Poll suggests most Albertans would vote to stay in Canada, but separatist movement shows no signs of fading

Legal hurdles, constitutional barriers and a confusing referendum question cloud the path forward as both sides gear up for October

Poll suggests most Albertans would vote to stay in Canada, but separatist movement shows no signs of fading

A federalist campaign launched in Edmonton this weekend, a constitutional law expert is warning that Alberta separation would open a legal "Pandora's box," and new polling shows most Albertans would vote to remain in Canada; but the five-month sprint to the Oct. 19 referendum is only just beginning.

Premier Danielle Smith announced last week that the October referendum will ask Albertans whether the province should remain part of Canada or whether the government should commence the legal process required under the Canadian Constitution to hold a binding provincial referendum on whether or not Alberta should separate from Canada. The 37-word question was crafted, Smith has said, to "appease both sides of the debate."

New data from the Angus Reid Institute, based on an online survey of 800 Alberta adults conducted May 22 to 24, suggests the wording may be doing neither side any favours.

Half of respondents described the question as confusing, including 41% of Smith's own United Conservative Party supporters. When asked how they would vote on the official question, 60% said they would reject starting the separation process against 35% who would support it. Support for federalism grows further when a simplified hypothetical is posed: asked plainly whether Alberta should leave or stay, 67% said stay and 30% said leave.

Thomas Lukaszuk, Alberta's former deputy premier, launched his Forever Canadian campaign Saturday outside its new Edmonton headquarters to a crowd of hundreds dressed in red and white, waving Canadian flags and singing the national anthem, CBC News reported. Lukaszuk plans to spend the next six months crisscrossing the province on what he's calling his Unity Bus.

"I will be on the road for the next six months, riding in this bus from town to town, campground to campground," he told the crowd, according to CBC News.

The campaign will include door-knocking, lawn signs bearing the Canadian flag, and voter information drives. Lukaszuk pushed back on Smith's framing that his earlier petition — which gathered more than 400,000 verified signatures — was evidence Albertans wanted a referendum.

"The fact is that the people collected signatures and signed the Forever Canadian petition to prevent a referendum from happening because we knew that separatists were going to file," he told CBC News. "Thousands of people can attest to the fact, frankly, they don't want a referendum. It's being hoisted upon us. We didn't ask for this but since the premier wants a referendum we will be there and we will vote."

Legal complexity

Even if separatists were to prevail in a future binding vote, the legal road ahead would be extraordinarily complex.

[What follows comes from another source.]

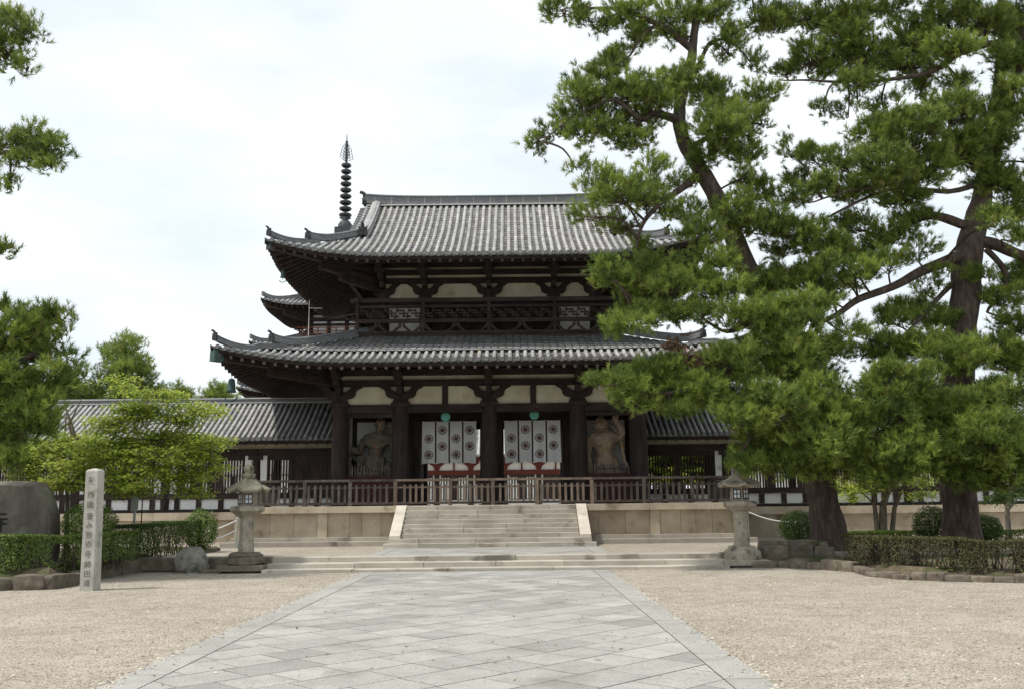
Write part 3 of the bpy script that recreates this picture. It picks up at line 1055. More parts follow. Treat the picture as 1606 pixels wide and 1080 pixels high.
    # doorway wall in the middle row
for a, b in ((COLX[1], COLX[2]), (COLX[2], COLX[3])):
    y = CY - 1.77
    m = MB(); m.box((GX + a + .1, y - .10, 5.26), (GX + b - .1, y + .10, 6.0)); m.build('door_lintel', WOODH, gate)
    for ja, jb in ((a - .05, a + .50), (b - .42, b + .05)):
        m = MB(); m.box((GX + ja, y - .09, PZ), (GX + jb, y + .09, 5.26)); m.build('door_jamb', WOOD, gate)
    for xx, sg in ((GX + a + .48, 1), (GX + b - .42, -1)):
        m = MB(); m.box((xx - .05, y + .15, PZ + .1), (xx + .05, y + 1.6, 5.2)); m.build('door_leaf', WOOD, gate)
m = MB(); m.box((GX - 3.6, CY - .3, 6.0), (GX + 3.6, CY - .1, 7.9)); m.build('transom_wall', WOODH, gate)
for sx in (-1, 1):
    m = MB(); xa, xb = sorted((GX + sx * 5.97, GX + sx * 3.6)); m.box((xa, CY + 1.7, PZ), (xb, CY + 1.8, 6.0)); m.build('rear_bay_wall', WOOD, gate)

# ------------------------------------------------------------------ upper storey
UY = CY - 2.80
UCX = [-4.5, -2.72, 0, 2.72, 4.5]
for j, yo in enumerate((-2.8, 2.8)):
    for xo in UCX:
        m = column(GX + xo, CY + yo, 8.4, 10.33, .24); m.build('upper_column', WOOD, gate)


def upper_wall(y, sgn):
    o = lambda d: y - sgn * d
    def bx(a, b, d0, d1, z0, z1, nm, mt, tint=1.0):
        m = MB(); m.box((GX + a, min(o(d0), o(d1)), z0), (GX + b, max(o(d0), o(d1)), z1), tint); m.build(nm, mt, gate)
    for k, (a, b) in enumerate(zip(UCX, UCX[1:])):
        ends = k in (0, 3)
        bx(a + .03, b - .03, .0, -.06, 10.36, 11.02, 'plaster_panel', PLASTER)
        if ends: bx(a + .2, b - .2, .0, -.06, 8.75, 10.12, 'plaster_panel', WHITE)  # whiter plaster stands in for sky light reflected onto the end bays
        else:
            bx(a + .2, b - .2, -.04, -.09, 8.6, 10.12, 'door_panel', WOOD)
            m = MB()
            x = a + .3
            while x < b - .25:
                m.box((GX + x - .028, min(o(.0), o(-.03)), 8.75), (GX + x + .028, max(o(.0), o(-.03)), 9.45)); x += .115
            m.build('lattice_bars', WOOD, gate)
    bx(-5.5, 5.5, .10, -.08, 10.12, 10.36, 'upper_lintel', WOODH)
    bx(-5.9, 5.9, .14, -.08, 11.022, 11.25, 'upper_tie_beam', WOODH)
    bx(-5.2, 5.2, .01, -.05, 11.252, 11.40, 'plaster_strip', PLASTER)
    bx(-6.0, 6.0, .18, -.08, 11.402, 11.60, 'upper_tie_beam', WOODH)
    bx(-5.2, 5.2, .01, -.05, 11.602, 11.74, 'plaster_strip', PLASTER)
    bx(-6.2, 6.2, .22, -.08, 11.742, 12.0, 'upper_wall_plate', WOODH)
    bx(-5.6, 5.6, .0, -.06, 12.0, 12.6, 'frieze_board', WOODH)


upper_wall(UY, 1)
upper_wall(CY + 2.8, -1)
for xo in UCX:
    m = MB(); cloud_bracket(m, GX + xo, UY - .01, 10.34, 11.023, .80 if abs(xo) > 4 else .88, .15); m.build('cloud_bracket', WOOD, gate)
    c = GX + xo
    m = MB()
    m.box((c - .10, UY - .7, 10.75), (c + .10, UY - .15, 11.0))
    m.box((c - .12, UY - 1.2, 11.03), (c + .12, UY - .18, 11.27), .9)
    m.prism([(UY - 1.8, 11.32), (UY - 1.8, 11.52), (UY - .2, 11.95), (UY - .2, 11.55)], c - .13, c + .13, axis='x')
    m.box((c - .24, UY - 1.35, 11.26), (c + .24, UY - 1.05, 11.46))
    m.build('bracket_arm', WOOD, gate)
m = MB(); m.box((GX - 6.6, UY - 1.9, 11.5), (GX + 6.6, UY - 1.68, 11.68)); m.build('eave_purlin', WOODH, gate)
for sx in (-1, 1):
    x = GX + sx * 4.5
    m = MB(); m.box((x - .06, UY + .1, 8.3), (x + .06, CY + 2.7, 12.6)); m.build('side_wall', WOOD, gate)
    m = MB(); m.box((x + sx * 1.75 - .1, UY - 1.8, 11.5), (x + sx * 1.75 + .1, CY + 4.6, 11.68)); m.build('eave_purlin', WOODH, gate)
    for sy in (-1, 1):
        a = Vector((x, CY + sy * 2.8, 11.5)); b = Vector((GX + sx * 8.28, CY + sy * 6.58, 11.70))
        m = MB(); m.beam(a, b, .28, .32); m.beam(a + Vector((0, 0, -.45)), a.lerp(b, .6) + Vector((0, 0, -.34)), .24, .26)
        m.beam(a + Vector((0, 0, -.8)), a.lerp(b, .42) + Vector((0, 0, -.62)), .22, .24, 1.0)
        cb = m.build('corner_beam', WOODH, gate)
        m = MB(); d = (b - a).normalized(); m.beam(b - d * .06, b + d * .22, .31, .36); m.build('bronze_cap', DARKMETAL, cb)
    m = MB()                                   # faded red struts seen under the corner
    for k in range(3):
        p = Vector((x + sx * .1, UY - .1, 11.1 + k * .18)); m.beam(p, p + Vector((sx * (1.5 - .3 * k), -.9, .10)), .09, .09)
    m.build('bracket_strut', VERMIL, gate)
m = MB(); m.box((GX - 4.6, UY, 12.6), (GX + 4.6, CY + 2.8, 12.7)); m.build('upper_ceiling', WOODH, gate)

# balustrade of the upper storey with its key-fret lattice
BY, BX = UY - .95, 5.45
for side in range(4):
    lng = side < 2
    half = BX if lng else 2.8 + .95
    yy = {0: BY, 1: CY + 3.75, 2: GX - BX, 3: GX + BX}[side]
    m = MB()

    def bar(a, b, z0, z1, d=.05, t=1.0):
        if lng: m.box((GX + a, yy - d, z0), (GX + b, yy + d, z1), t)
        else: m.box((yy - d, CY + a, z0), (yy + d, CY + b, z1), t)
    bar(-half - .28, half + .28, 10.02, 10.19, .085, 1.3)
    bar(-half, half, 9.78, 9.90, .055)
    bar(-half, half, 9.16, 9.32, .07)
    bar(-half - .1, half + .1, 8.70, 8.80, .09)
    u = -half + .1
    while u < half - .3:
        bar(u, u + .34, 9.64, 9.70, .03); bar(u + .12, u + .50, 9.52, 9.58, .03); bar(u + .28, u + .62, 9.40, 9.46, .03)
        bar(u + .02, u + .08, 9.58, 9.78, .031); bar(u + .30, u + .36, 9.46, 9.64, .031); bar(u + .46, u + .52, 9.32, 9.52, .031)
        u += .50
    if lng:
        for c in [q + .0 for q in (-4.6, -3.6, -2.72, -1.36, 0, 1.36, 2.72, 3.6, 4.6)]:   # splayed struts below
            for sg in (-1, 1):
                m.prism([(GX + c + sg * .02, 9.16), (GX + c + sg * .12, 9.16), (GX + c + sg * .16, 9.02), (GX + c + sg * .42, 8.80), (GX + c + sg * .26, 8.80), (GX + c + sg * .02, 9.0)][::1], yy - .04, yy + .04)
        for c in (-half, -2.72, 0, 2.72, half):
            bar(c - .07, c + .07, 8.8, 10.02, .075)
    m.build('balustrade', WOODH, gate)
m = MB(); m.box((GX - BX, BY - .05, 8.55), (GX + BX, CY + 3.8, 8.70)); m.build('balcony_floor', WOODH, gate)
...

Constitutional law expert Errol Mendes told CTV News the current referendum question falls short of what the law requires. "It can't be anywhere close to what she's put forward. It has to be a very simple clear question," he said.

A majority vote for separation in a binding referendum would trigger the Clarity Act, federal legislation passed in 2000 in the wake of the 1995 Quebec referendum.

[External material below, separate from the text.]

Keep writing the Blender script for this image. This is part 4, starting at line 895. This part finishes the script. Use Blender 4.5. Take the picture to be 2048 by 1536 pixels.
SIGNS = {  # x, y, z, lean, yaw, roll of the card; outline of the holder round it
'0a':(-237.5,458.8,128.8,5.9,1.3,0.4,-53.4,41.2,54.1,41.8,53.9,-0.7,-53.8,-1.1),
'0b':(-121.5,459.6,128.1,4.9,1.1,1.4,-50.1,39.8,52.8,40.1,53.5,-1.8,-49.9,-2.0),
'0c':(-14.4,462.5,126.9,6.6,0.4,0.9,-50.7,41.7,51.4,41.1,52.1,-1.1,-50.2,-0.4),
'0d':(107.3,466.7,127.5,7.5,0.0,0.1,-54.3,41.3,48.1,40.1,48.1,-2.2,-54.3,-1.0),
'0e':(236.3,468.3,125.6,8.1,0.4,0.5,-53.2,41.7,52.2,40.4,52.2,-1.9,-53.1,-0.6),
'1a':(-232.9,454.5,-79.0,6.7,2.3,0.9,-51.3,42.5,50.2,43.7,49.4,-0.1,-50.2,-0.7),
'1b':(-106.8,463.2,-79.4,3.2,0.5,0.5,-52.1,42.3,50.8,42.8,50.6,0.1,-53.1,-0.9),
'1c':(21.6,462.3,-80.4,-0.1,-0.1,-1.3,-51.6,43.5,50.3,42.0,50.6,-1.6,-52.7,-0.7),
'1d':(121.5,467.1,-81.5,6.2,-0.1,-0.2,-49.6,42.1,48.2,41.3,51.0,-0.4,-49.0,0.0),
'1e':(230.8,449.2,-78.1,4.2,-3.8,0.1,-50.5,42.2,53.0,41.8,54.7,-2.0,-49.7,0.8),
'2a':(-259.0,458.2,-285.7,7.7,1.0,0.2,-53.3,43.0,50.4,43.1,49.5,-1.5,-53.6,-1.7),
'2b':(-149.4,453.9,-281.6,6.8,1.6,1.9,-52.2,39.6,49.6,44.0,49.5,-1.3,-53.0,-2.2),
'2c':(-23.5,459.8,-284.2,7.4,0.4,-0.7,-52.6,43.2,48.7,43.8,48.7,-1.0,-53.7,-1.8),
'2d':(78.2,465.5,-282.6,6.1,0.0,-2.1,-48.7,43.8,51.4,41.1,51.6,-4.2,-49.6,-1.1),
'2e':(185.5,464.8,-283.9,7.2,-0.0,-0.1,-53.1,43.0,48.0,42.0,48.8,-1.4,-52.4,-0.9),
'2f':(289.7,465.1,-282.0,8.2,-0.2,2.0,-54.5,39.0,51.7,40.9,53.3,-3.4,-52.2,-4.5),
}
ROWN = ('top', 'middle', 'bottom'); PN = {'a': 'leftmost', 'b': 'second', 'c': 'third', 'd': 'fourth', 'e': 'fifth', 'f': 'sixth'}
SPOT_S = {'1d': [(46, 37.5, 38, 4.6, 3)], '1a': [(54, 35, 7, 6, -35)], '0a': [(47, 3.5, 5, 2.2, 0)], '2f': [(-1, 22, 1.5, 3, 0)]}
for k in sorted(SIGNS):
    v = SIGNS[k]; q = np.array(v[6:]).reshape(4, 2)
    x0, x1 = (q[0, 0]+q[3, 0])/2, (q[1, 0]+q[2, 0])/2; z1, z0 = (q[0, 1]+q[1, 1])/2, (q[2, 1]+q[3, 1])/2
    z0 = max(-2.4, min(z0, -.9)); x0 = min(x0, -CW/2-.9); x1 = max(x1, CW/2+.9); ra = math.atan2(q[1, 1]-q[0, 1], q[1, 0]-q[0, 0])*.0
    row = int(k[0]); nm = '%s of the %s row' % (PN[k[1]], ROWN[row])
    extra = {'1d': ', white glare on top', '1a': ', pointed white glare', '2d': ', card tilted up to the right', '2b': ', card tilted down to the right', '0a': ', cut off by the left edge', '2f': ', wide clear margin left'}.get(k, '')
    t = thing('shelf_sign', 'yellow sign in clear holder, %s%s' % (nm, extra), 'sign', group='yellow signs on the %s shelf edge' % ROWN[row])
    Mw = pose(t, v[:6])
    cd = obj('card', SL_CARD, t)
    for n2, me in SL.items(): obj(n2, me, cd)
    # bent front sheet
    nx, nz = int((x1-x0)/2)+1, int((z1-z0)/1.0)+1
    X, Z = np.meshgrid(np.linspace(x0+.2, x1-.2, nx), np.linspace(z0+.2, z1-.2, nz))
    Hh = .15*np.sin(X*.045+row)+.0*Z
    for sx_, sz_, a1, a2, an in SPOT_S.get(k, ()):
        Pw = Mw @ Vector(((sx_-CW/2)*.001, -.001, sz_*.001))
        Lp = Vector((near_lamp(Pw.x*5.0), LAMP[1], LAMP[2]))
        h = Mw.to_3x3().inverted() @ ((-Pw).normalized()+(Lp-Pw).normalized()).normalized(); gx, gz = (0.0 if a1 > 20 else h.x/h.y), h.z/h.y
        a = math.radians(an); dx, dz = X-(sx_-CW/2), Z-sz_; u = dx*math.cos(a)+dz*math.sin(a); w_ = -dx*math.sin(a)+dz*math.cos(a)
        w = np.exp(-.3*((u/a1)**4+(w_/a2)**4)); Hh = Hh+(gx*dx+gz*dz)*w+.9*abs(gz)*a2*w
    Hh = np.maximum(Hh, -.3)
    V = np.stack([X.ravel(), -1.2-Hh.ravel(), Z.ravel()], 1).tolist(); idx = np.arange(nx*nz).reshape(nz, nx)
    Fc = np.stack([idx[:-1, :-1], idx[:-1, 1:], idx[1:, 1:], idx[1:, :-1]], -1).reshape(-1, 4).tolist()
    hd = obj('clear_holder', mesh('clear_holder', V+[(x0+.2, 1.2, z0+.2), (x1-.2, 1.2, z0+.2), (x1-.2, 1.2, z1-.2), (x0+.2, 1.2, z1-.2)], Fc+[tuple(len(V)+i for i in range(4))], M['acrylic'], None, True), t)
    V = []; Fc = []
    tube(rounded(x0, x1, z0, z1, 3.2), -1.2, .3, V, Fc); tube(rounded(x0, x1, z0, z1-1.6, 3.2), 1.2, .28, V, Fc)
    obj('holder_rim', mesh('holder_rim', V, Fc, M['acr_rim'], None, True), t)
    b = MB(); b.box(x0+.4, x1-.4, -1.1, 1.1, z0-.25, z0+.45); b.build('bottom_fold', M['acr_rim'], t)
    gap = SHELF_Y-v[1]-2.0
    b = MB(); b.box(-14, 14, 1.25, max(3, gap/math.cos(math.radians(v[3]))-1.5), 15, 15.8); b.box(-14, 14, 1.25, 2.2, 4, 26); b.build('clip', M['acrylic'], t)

The act requires Parliament to assess whether the referendum question was clear and direct, and whether a clear majority supported secession before the federal government would be obligated to enter negotiations — though Mendes told CTV News the Supreme Court has never defined precisely what that threshold means.

First Nations consultation adds another layer of complexity. Earlier this month, an Alberta judge threw out the pro-separation Stay Free Alberta petition specifically because Smith's government failed to consult Indigenous communities.

"When you talk about the province, you're also talking about a substantial part of the province (being) under treaty lands, and under the treaties that were concluded with the Crown, not just Canada," Mendes told CTV News.

Mendes told CTV News, adding that negotiations alone, over military assets, the Canada Pension Plan and a host of other entanglements, would likely consume years if not decades.

The Angus Reid data suggest Albertans are broadly skeptical that the process would be clean regardless of how the vote goes.

Seven in ten respondents said that even a no result in October would not end the separatist movement, with most believing independence advocates would refuse to accept the outcome. Among those who said they would themselves vote to leave in a hypothetical binding referendum; opinion was almost evenly divided on whether separatists would ultimately honor a democratic defeat.